Günümüz Müslümanları arasında vaki ayrışma ve sataşmaların temel dinamiklerinden bir tanesi de Peygamberimize atfedilen ‘şefaat’ meselesidir.
Maturi’di bir çok konuda olduğu gibi bu hususta da kendince orta bir yol tutturmuştur.
Ne mu’tezile ve benzerleri gibi şefaati toptan reddetmiştir;
Ne de ana akım sunni gelenekte kabul edildiği şekliyle, Peygamberimize sınırsız ve kayıtsız bir affetme/bağışlama yetkisi verilmiştir.
Nebe suresinin 38. ayetinde geçen “Rahman’ın izin verdiklerinden başkası konuşamayacak, konuşan da doğruyu söyleyecektir.” ibaresini açıklarken Maturidi; “Bunun şefaat edene yönelik olması mümkündür. Yani şefaat eden, şefaat ettiği konuda doğrudan başka bir şey söyleyemez…”
Yani; kişi “… tevhide dayalı işlediği hayırları ve Rabbini azze ve celle tazim etmiş oluşundan dolayı şefaate layık olur.

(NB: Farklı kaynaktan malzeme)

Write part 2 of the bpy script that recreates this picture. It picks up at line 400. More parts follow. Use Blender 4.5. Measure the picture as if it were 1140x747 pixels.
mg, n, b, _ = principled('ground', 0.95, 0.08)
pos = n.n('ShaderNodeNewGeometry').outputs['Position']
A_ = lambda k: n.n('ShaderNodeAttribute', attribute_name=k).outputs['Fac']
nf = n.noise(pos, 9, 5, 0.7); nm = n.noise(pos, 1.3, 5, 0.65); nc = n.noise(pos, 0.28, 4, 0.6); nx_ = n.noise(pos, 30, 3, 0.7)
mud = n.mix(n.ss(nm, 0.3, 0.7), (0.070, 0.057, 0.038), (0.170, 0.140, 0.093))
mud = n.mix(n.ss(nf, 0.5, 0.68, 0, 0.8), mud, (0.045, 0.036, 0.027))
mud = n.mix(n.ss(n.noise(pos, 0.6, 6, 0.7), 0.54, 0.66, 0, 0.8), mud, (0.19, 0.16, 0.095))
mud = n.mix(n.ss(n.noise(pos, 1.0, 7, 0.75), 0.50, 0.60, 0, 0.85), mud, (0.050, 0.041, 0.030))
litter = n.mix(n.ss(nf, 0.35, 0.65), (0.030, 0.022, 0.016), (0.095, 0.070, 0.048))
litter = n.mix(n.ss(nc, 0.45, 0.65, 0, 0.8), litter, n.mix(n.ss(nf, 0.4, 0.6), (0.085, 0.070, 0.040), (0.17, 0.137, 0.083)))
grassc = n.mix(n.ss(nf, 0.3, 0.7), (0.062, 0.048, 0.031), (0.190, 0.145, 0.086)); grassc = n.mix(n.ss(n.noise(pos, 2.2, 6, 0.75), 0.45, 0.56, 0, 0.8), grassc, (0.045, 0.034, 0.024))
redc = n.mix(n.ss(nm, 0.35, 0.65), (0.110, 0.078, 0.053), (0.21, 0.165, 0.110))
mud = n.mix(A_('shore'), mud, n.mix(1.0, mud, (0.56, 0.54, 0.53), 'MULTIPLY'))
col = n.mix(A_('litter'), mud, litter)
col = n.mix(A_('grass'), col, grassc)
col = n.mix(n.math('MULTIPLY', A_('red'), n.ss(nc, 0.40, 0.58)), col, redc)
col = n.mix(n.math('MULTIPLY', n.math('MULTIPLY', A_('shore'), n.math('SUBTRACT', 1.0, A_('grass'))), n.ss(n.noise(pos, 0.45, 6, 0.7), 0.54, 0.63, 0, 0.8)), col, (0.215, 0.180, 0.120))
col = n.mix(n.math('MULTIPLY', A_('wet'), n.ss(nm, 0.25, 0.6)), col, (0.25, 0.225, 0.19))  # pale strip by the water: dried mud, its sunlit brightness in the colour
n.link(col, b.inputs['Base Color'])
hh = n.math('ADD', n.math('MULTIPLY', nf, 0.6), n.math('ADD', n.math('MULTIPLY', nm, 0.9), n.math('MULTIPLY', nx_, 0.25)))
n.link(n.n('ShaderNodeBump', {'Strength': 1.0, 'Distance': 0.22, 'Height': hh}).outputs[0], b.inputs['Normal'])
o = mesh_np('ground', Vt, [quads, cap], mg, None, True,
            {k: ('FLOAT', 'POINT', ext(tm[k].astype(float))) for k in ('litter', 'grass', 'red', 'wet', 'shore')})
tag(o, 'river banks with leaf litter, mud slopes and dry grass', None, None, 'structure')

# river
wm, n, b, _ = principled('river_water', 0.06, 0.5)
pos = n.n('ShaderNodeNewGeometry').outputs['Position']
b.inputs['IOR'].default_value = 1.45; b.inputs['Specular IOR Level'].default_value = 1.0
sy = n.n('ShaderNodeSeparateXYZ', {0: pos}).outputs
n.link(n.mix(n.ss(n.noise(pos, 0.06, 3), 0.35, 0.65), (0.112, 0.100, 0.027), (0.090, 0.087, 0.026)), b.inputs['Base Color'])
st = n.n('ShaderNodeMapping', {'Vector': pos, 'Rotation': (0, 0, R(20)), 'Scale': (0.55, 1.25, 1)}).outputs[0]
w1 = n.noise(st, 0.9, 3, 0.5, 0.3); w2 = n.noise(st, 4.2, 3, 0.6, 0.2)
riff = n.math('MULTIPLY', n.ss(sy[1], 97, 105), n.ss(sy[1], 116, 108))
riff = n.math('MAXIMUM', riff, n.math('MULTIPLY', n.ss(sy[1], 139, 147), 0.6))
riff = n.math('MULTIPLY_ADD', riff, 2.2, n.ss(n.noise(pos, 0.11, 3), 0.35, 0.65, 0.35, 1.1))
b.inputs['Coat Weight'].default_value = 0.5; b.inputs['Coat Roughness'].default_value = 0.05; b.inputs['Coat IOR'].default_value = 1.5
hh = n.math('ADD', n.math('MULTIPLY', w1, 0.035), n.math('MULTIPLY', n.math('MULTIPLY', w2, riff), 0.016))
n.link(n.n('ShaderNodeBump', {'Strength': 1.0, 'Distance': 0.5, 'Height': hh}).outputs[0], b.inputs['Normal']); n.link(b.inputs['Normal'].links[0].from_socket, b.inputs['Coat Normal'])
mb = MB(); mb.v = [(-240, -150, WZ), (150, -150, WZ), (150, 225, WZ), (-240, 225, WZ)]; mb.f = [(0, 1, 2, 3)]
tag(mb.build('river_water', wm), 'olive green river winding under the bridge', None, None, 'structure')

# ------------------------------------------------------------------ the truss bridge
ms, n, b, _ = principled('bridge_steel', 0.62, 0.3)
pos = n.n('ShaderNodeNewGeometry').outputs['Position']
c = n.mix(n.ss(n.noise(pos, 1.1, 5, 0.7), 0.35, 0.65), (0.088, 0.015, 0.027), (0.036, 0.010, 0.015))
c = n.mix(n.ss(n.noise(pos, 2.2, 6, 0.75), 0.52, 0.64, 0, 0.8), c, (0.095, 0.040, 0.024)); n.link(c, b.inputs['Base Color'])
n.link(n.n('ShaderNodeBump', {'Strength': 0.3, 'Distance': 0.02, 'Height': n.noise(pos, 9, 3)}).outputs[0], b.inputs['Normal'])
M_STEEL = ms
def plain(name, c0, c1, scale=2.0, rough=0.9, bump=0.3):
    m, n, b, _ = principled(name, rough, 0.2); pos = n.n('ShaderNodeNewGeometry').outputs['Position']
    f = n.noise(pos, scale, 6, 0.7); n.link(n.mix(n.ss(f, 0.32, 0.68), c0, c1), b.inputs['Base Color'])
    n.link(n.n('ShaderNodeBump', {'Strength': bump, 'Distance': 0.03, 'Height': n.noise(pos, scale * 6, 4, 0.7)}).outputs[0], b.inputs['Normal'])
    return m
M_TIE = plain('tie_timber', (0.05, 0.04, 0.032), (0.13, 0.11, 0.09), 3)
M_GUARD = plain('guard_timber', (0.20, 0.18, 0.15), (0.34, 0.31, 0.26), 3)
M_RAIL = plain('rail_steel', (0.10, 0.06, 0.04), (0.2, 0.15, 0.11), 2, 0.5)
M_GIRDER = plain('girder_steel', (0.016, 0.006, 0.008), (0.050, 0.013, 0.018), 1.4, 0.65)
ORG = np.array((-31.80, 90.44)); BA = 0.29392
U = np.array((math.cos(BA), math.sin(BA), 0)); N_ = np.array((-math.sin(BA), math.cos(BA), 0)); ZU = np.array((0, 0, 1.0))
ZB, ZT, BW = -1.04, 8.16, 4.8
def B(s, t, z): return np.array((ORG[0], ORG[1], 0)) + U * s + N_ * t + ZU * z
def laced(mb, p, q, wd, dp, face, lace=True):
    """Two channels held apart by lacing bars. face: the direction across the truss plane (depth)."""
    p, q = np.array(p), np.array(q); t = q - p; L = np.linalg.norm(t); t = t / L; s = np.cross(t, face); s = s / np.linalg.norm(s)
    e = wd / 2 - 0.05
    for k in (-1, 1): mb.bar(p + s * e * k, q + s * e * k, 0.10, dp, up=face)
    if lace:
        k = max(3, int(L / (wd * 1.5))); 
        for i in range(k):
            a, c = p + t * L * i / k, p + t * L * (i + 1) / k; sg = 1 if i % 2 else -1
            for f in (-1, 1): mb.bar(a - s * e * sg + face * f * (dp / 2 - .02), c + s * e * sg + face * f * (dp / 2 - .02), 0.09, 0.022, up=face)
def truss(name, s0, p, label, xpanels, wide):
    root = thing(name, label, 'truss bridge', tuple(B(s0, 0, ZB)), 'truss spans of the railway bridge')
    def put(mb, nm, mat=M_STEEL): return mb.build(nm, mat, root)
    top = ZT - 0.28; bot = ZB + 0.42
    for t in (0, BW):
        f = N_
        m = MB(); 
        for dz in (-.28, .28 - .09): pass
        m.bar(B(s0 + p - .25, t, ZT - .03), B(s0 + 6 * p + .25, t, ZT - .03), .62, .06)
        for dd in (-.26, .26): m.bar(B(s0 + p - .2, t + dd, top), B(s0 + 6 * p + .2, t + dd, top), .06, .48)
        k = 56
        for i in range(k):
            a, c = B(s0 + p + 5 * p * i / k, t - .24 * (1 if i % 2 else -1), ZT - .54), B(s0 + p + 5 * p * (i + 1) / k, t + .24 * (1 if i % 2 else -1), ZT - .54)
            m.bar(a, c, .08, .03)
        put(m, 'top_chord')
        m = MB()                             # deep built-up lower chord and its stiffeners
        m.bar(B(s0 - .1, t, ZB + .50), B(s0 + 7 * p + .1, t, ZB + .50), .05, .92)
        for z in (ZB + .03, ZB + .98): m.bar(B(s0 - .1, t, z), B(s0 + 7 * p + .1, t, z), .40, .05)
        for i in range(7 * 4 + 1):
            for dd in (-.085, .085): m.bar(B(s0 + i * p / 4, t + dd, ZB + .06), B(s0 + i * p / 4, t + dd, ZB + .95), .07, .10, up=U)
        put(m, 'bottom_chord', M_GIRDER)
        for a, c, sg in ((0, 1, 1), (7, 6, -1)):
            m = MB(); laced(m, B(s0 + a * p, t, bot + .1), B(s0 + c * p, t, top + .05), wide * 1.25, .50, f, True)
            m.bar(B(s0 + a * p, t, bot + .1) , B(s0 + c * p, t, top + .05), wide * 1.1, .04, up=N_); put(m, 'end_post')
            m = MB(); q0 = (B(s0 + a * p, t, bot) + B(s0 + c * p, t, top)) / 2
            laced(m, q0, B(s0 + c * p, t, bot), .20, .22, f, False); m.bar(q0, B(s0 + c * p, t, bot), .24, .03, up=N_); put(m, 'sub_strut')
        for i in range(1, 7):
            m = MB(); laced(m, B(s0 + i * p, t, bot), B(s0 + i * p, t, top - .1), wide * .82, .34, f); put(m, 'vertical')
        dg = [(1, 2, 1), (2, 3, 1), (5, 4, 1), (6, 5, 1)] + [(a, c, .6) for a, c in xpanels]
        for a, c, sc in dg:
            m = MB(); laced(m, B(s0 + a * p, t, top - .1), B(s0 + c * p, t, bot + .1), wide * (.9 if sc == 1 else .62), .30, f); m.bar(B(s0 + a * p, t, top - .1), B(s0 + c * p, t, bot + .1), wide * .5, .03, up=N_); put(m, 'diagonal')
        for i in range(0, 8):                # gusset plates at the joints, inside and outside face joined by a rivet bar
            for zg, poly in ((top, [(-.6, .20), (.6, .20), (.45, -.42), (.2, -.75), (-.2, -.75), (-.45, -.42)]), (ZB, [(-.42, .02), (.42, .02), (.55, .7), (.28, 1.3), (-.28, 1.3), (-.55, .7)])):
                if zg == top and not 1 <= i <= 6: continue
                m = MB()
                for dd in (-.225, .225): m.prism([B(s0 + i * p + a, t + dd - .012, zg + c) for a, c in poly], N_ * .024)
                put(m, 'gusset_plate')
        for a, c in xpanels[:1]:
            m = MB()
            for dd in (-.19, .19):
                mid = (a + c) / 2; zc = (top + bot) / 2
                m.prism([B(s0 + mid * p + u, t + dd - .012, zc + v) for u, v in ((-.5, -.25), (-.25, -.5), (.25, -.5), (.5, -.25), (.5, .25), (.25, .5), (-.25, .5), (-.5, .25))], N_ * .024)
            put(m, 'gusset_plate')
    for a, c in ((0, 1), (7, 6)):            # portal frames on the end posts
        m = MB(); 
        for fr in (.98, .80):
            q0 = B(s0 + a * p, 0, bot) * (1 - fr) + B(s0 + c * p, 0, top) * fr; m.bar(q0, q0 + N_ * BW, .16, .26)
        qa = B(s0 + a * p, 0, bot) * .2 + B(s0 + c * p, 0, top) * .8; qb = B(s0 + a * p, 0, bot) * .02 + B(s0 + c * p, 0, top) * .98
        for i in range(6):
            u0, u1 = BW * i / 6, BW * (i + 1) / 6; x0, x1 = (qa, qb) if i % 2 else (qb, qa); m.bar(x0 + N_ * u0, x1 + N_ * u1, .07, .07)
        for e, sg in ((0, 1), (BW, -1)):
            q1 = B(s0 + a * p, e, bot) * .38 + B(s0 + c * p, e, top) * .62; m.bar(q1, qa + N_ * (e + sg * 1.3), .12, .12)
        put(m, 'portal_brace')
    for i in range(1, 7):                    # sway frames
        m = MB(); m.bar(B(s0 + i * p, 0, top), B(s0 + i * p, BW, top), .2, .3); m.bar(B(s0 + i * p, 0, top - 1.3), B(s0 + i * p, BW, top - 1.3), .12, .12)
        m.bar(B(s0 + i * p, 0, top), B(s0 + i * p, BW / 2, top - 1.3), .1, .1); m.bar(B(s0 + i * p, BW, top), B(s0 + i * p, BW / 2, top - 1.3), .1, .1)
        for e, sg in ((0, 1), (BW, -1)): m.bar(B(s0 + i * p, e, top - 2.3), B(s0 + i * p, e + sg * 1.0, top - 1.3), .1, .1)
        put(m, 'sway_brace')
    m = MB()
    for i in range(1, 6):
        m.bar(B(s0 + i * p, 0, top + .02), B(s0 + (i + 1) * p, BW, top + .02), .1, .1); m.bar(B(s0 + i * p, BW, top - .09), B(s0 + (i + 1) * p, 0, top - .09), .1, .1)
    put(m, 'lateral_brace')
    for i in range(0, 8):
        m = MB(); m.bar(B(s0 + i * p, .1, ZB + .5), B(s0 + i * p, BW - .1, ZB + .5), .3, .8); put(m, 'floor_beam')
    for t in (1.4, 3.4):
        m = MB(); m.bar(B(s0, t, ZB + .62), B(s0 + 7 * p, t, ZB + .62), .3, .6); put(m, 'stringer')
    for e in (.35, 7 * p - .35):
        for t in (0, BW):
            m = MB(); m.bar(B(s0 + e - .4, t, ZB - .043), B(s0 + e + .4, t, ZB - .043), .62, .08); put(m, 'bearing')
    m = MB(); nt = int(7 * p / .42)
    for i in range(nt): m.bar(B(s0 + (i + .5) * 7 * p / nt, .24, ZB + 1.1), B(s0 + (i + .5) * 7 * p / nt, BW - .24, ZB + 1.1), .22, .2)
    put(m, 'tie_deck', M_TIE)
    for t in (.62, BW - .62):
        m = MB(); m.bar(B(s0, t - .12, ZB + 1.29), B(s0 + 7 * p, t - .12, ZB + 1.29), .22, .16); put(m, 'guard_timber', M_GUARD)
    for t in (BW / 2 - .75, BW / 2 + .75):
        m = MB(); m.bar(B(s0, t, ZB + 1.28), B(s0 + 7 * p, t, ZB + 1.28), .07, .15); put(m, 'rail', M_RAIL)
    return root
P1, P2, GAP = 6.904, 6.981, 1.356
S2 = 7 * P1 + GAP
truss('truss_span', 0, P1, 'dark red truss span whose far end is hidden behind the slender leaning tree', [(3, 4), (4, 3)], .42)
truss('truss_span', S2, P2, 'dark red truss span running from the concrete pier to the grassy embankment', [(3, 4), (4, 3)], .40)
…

Onu şefaate layık kılan onun daha önceden işlemiş olduğu hasenatıdır...”
Şefaat kelimesinin günümüz dilinde kabaca karşılığı ‘torpil’ demektir, yani aracı olmak, referans olmak...
İmdi; yapılagelen liyakat tartışmalarının bir kez de bu pencereden bakılsa acep ne görülecektir.
Hatırlatmakta fayda vardır mucibince; şefaat haktır ama şefaat zaten hak edene yapılmalıdır/yapılabilir. Tersinden okursak; hak edene torpil meşrudur.